Can you spot the iPod? -- it figures that the iPod should go to space, eh?
http://spaceflight.nasa.gov/gallery/...s014e08795.jpg
I don't know who the astronaut / cosmonaut is, so a bonus for the first person who can name the guy in the picture!
http://spaceflight.nasa.gov/gallery/...s014e08795.jpg
I don't know who the astronaut / cosmonaut is, so a bonus for the first person who can name the guy in the picture!
Comments
It is easy to add a solid state drive for a laptop, but probably not a iPod. But if it did, it would save battery life and I would really, really want one.
That is cool! I always wondered if hard drives actually worked in a zero-G environment but now I know.

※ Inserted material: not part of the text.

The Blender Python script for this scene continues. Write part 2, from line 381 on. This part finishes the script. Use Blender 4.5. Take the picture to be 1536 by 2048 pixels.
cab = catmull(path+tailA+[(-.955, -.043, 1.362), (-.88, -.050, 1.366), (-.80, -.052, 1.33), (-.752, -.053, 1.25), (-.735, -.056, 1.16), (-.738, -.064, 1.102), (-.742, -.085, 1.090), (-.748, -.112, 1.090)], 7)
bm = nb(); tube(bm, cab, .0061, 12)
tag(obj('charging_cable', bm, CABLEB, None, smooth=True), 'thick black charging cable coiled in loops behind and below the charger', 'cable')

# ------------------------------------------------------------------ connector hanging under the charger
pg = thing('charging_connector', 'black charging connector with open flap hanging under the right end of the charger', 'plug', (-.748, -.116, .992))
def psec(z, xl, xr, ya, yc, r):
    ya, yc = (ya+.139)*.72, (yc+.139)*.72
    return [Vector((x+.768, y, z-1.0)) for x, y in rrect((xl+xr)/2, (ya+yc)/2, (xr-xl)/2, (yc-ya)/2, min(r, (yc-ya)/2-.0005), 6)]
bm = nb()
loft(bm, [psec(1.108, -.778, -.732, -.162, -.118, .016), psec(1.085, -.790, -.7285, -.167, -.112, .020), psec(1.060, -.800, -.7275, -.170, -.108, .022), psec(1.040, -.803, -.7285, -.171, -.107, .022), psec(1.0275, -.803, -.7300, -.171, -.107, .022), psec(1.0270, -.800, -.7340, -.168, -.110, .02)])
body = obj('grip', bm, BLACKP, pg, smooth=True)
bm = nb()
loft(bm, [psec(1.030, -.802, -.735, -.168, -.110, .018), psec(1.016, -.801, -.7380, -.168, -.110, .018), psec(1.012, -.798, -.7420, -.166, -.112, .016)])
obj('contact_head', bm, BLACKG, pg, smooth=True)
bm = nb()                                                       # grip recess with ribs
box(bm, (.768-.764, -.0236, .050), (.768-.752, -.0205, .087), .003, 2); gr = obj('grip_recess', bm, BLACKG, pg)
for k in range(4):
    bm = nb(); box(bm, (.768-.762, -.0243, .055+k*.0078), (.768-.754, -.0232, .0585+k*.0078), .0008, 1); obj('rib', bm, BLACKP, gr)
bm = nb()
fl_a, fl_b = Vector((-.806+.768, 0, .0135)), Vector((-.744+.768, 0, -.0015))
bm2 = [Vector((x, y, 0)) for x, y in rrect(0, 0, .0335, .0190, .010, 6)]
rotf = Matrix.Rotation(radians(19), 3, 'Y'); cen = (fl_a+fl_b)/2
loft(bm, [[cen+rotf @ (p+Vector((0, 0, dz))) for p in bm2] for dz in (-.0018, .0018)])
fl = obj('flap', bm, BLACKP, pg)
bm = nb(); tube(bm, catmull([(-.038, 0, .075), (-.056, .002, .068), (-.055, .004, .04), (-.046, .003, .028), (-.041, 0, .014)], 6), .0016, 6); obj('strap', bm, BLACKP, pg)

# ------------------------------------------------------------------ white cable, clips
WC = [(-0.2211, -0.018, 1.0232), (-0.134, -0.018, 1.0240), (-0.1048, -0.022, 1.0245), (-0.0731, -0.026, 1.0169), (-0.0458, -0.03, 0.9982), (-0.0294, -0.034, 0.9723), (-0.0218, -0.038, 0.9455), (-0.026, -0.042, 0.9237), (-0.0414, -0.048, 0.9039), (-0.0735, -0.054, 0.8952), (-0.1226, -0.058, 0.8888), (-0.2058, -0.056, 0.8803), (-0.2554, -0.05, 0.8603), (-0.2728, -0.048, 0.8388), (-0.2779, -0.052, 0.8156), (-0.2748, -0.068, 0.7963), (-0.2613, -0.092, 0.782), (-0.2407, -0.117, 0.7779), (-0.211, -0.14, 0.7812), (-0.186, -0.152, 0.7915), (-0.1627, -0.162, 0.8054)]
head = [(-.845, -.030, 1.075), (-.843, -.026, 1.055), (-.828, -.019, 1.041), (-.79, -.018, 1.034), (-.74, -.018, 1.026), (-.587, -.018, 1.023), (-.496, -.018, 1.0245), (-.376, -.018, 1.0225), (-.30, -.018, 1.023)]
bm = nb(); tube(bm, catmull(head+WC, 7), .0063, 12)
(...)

It is easy to add a solid state drive for a laptop, but probably not a iPod. But if it did, it would save battery life and I would really, really want one.
Well, the iPod hard drive works in any orientation (i.e. gravity pulling the disks in any direction with respect to the iPod housing), so that it would work in free-fall shouldn't be much of a surprise.
To be honest, I haven't really spent a lot of time on this. One of those passing thoughts...
I was thinking the motion sensors in todays laptops lock the drive when in a free-fall. I suppose that is in anticipation of a crash.
To be honest, I haven't really spent a lot of time on this. One of those passing thoughts...
I wasn't thinking in terms of that. Very interesting point, though. I was more thinking in terms of whether some of the moving parts are calibrated to take gravity into consideration and if there was no gravity, the disk head would scratch against the disk or something. As far as the iPod goes, I guess their hard drives don't "brace for impact."
As Buzz Lightyear would say; "To infinity, and beyond!"